Short task —
Set down all of the data exactly as it appears.
=== Material provided ===
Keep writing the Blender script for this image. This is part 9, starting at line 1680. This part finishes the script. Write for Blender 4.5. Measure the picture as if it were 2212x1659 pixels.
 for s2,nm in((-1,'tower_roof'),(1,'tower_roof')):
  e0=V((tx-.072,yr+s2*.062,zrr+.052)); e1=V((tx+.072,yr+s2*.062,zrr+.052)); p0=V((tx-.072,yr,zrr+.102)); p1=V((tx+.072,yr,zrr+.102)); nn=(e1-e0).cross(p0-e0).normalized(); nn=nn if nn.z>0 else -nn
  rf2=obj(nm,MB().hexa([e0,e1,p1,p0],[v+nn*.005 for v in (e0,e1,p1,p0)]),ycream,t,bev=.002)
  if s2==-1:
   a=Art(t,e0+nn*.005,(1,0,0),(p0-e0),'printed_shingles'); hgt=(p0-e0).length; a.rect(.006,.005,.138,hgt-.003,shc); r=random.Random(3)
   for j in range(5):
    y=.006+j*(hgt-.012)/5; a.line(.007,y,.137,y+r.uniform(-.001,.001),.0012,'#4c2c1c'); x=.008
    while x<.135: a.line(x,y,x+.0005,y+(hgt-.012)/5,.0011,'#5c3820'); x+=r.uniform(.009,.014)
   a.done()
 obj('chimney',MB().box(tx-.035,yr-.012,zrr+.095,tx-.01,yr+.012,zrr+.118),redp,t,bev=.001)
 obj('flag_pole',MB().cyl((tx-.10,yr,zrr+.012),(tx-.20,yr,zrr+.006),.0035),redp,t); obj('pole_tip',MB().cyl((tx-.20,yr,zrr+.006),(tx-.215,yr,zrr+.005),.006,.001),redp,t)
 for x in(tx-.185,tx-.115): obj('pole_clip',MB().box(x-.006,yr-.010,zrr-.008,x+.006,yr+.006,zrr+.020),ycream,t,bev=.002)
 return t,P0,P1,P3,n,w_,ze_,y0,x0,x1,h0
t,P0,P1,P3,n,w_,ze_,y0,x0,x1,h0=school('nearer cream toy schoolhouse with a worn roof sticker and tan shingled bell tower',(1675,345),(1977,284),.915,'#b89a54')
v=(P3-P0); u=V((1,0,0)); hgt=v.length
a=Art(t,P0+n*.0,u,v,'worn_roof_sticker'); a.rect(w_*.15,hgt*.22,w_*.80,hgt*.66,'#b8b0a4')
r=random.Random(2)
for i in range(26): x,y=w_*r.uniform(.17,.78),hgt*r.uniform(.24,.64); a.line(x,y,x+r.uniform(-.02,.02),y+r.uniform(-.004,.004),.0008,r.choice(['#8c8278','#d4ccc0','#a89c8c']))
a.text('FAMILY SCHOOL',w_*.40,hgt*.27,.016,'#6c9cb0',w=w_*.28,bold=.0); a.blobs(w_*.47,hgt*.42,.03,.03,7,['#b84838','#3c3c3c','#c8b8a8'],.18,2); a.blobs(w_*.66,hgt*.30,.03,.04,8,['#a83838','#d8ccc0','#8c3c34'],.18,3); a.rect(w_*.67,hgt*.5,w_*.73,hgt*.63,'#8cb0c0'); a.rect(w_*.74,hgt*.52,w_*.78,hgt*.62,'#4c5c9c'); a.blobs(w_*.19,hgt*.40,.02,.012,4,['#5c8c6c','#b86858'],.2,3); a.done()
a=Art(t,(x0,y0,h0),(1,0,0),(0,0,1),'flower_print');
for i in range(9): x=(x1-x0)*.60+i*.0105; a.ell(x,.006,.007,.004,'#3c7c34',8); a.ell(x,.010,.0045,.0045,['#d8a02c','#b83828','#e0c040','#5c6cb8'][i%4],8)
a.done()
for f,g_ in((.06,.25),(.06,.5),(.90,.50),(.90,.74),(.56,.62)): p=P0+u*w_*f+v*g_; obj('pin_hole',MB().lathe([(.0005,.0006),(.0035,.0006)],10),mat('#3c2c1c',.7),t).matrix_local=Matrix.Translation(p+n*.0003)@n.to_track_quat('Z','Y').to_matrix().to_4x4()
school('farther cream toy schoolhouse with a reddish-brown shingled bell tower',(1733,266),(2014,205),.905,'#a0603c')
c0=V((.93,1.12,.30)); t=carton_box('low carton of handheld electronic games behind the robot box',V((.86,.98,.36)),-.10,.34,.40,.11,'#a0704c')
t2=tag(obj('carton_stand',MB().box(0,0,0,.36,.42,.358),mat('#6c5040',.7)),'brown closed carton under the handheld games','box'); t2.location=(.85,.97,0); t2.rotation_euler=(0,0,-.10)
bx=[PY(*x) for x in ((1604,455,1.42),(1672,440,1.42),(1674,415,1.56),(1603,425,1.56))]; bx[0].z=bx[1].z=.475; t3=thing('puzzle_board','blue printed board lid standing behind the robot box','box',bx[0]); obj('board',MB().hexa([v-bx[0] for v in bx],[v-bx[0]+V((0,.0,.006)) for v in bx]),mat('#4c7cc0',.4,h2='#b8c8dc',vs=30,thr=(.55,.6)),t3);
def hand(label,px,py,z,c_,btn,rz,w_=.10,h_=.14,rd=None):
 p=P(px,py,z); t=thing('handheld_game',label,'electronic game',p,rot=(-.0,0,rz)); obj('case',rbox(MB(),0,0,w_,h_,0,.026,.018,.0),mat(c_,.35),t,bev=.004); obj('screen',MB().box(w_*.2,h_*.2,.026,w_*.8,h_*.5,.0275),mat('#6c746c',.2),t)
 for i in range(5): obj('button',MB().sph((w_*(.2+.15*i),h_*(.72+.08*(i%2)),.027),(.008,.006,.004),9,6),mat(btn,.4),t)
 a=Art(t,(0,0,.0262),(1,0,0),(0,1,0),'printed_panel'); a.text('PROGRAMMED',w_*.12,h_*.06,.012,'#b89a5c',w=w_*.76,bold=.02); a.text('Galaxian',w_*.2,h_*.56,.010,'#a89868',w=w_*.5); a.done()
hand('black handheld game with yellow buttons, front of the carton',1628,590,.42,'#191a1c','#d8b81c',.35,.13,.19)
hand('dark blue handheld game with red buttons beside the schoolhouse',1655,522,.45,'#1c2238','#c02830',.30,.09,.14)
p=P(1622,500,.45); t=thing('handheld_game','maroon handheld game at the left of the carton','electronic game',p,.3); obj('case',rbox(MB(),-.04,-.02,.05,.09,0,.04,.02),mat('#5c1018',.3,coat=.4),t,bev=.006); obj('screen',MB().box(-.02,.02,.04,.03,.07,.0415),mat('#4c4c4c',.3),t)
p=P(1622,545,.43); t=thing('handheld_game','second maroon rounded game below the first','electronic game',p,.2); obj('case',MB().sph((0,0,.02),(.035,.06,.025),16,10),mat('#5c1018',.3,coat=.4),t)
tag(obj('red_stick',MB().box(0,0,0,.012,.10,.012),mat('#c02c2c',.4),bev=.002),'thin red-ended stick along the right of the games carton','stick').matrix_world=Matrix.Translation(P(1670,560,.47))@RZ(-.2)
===
Correct output —
Keep writing the Blender script for this image. This is part 9, starting at line 1680. This part finishes the script. Write for Blender 4.5. Measure the picture as if it were 2212x1659 pixels.
 for s2,nm in((-1,'tower_roof'),(1,'tower_roof')):
  e0=V((tx-.072,yr+s2*.062,zrr+.052)); e1=V((tx+.072,yr+s2*.062,zrr+.052)); p0=V((tx-.072,yr,zrr+.102)); p1=V((tx+.072,yr,zrr+.102)); nn=(e1-e0).cross(p0-e0).normalized(); nn=nn if nn.z>0 else -nn
  rf2=obj(nm,MB().hexa([e0,e1,p1,p0],[v+nn*.005 for v in (e0,e1,p1,p0)]),ycream,t,bev=.002)
  if s2==-1:
   a=Art(t,e0+nn*.005,(1,0,0),(p0-e0),'printed_shingles'); hgt=(p0-e0).length; a.rect(.006,.005,.138,hgt-.003,shc); r=random.Random(3)
   for j in range(5):
    y=.006+j*(hgt-.012)/5; a.line(.007,y,.137,y+r.uniform(-.001,.001),.0012,'#4c2c1c'); x=.008
    while x<.135: a.line(x,y,x+.0005,y+(hgt-.012)/5,.0011,'#5c3820'); x+=r.uniform(.009,.014)
   a.done()
 obj('chimney',MB().box(tx-.035,yr-.012,zrr+.095,tx-.01,yr+.012,zrr+.118),redp,t,bev=.001)
 obj('flag_pole',MB().cyl((tx-.10,yr,zrr+.012),(tx-.20,yr,zrr+.006),.0035),redp,t); obj('pole_tip',MB().cyl((tx-.20,yr,zrr+.006),(tx-.215,yr,zrr+.005),.006,.001),redp,t)
 for x in(tx-.185,tx-.115): obj('pole_clip',MB().box(x-.006,yr-.010,zrr-.008,x+.006,yr+.006,zrr+.020),ycream,t,bev=.002)
 return t,P0,P1,P3,n,w_,ze_,y0,x0,x1,h0
t,P0,P1,P3,n,w_,ze_,y0,x0,x1,h0=school('nearer cream toy schoolhouse with a worn roof sticker and tan shingled bell tower',(1675,345),(1977,284),.915,'#b89a54')
v=(P3-P0); u=V((1,0,0)); hgt=v.length
a=Art(t,P0+n*.0,u,v,'worn_roof_sticker'); a.rect(w_*.15,hgt*.22,w_*.80,hgt*.66,'#b8b0a4')
r=random.Random(2)
for i in range(26): x,y=w_*r.uniform(.17,.78),hgt*r.uniform(.24,.64); a.line(x,y,x+r.uniform(-.02,.02),y+r.uniform(-.004,.004),.0008,r.choice(['#8c8278','#d4ccc0','#a89c8c']))
a.text('FAMILY SCHOOL',w_*.40,hgt*.27,.016,'#6c9cb0',w=w_*.28,bold=.0); a.blobs(w_*.47,hgt*.42,.03,.03,7,['#b84838','#3c3c3c','#c8b8a8'],.18,2); a.blobs(w_*.66,hgt*.30,.03,.04,8,['#a83838','#d8ccc0','#8c3c34'],.18,3); a.rect(w_*.67,hgt*.5,w_*.73,hgt*.63,'#8cb0c0'); a.rect(w_*.74,hgt*.52,w_*.78,hgt*.62,'#4c5c9c'); a.blobs(w_*.19,hgt*.40,.02,.012,4,['#5c8c6c','#b86858'],.2,3); a.done()
a=Art(t,(x0,y0,h0),(1,0,0),(0,0,1),'flower_print');
for i in range(9): x=(x1-x0)*.60+i*.0105; a.ell(x,.006,.007,.004,'#3c7c34',8); a.ell(x,.010,.0045,.0045,['#d8a02c','#b83828','#e0c040','#5c6cb8'][i%4],8)
a.done()
for f,g_ in((.06,.25),(.06,.5),(.90,.50),(.90,.74),(.56,.62)): p=P0+u*w_*f+v*g_; obj('pin_hole',MB().lathe([(.0005,.0006),(.0035,.0006)],10),mat('#3c2c1c',.7),t).matrix_local=Matrix.Translation(p+n*.0003)@n.to_track_quat('Z','Y').to_matrix().to_4x4()
school('farther cream toy schoolhouse with a reddish-brown shingled bell tower',(1733,266),(2014,205),.905,'#a0603c')
c0=V((.93,1.12,.30)); t=carton_box('low carton of handheld electronic games behind the robot box',V((.86,.98,.36)),-.10,.34,.40,.11,'#a0704c')
t2=tag(obj('carton_stand',MB().box(0,0,0,.36,.42,.358),mat('#6c5040',.7)),'brown closed carton under the handheld games','box'); t2.location=(.85,.97,0); t2.rotation_euler=(0,0,-.10)
bx=[PY(*x) for x in ((1604,455,1.42),(1672,440,1.42),(1674,415,1.56),(1603,425,1.56))]; bx[0].z=bx[1].z=.475; t3=thing('puzzle_board','blue printed board lid standing behind the robot box','box',bx[0]); obj('board',MB().hexa([v-bx[0] for v in bx],[v-bx[0]+V((0,.0,.006)) for v in bx]),mat('#4c7cc0',.4,h2='#b8c8dc',vs=30,thr=(.55,.6)),t3);
def hand(label,px,py,z,c_,btn,rz,w_=.10,h_=.14,rd=None):
 p=P(px,py,z); t=thing('handheld_game',label,'electronic game',p,rot=(-.0,0,rz)); obj('case',rbox(MB(),0,0,w_,h_,0,.026,.018,.0),mat(c_,.35),t,bev=.004); obj('screen',MB().box(w_*.2,h_*.2,.026,w_*.8,h_*.5,.0275),mat('#6c746c',.2),t)
 for i in range(5): obj('button',MB().sph((w_*(.2+.15*i),h_*(.72+.08*(i%2)),.027),(.008,.006,.004),9,6),mat(btn,.4),t)
 a=Art(t,(0,0,.0262),(1,0,0),(0,1,0),'printed_panel'); a.text('PROGRAMMED',w_*.12,h_*.06,.012,'#b89a5c',w=w_*.76,bold=.02); a.text('Galaxian',w_*.2,h_*.56,.010,'#a89868',w=w_*.5); a.done()
hand('black handheld game with yellow buttons, front of the carton',1628,590,.42,'#191a1c','#d8b81c',.35,.13,.19)
hand('dark blue handheld game with red buttons beside the schoolhouse',1655,522,.45,'#1c2238','#c02830',.30,.09,.14)
p=P(1622,500,.45); t=thing('handheld_game','maroon handheld game at the left of the carton','electronic game',p,.3); obj('case',rbox(MB(),-.04,-.02,.05,.09,0,.04,.02),mat('#5c1018',.3,coat=.4),t,bev=.006); obj('screen',MB().box(-.02,.02,.04,.03,.07,.0415),mat('#4c4c4c',.3),t)
p=P(1622,545,.43); t=thing('handheld_game','second maroon rounded game below the first','electronic game',p,.2); obj('case',MB().sph((0,0,.02),(.035,.06,.025),16,10),mat('#5c1018',.3,coat=.4),t)
tag(obj('red_stick',MB().box(0,0,0,.012,.10,.012),mat('#c02c2c',.4),bev=.002),'thin red-ended stick along the right of the games carton','stick').matrix_world=Matrix.Translation(P(1670,560,.47))@RZ(-.2)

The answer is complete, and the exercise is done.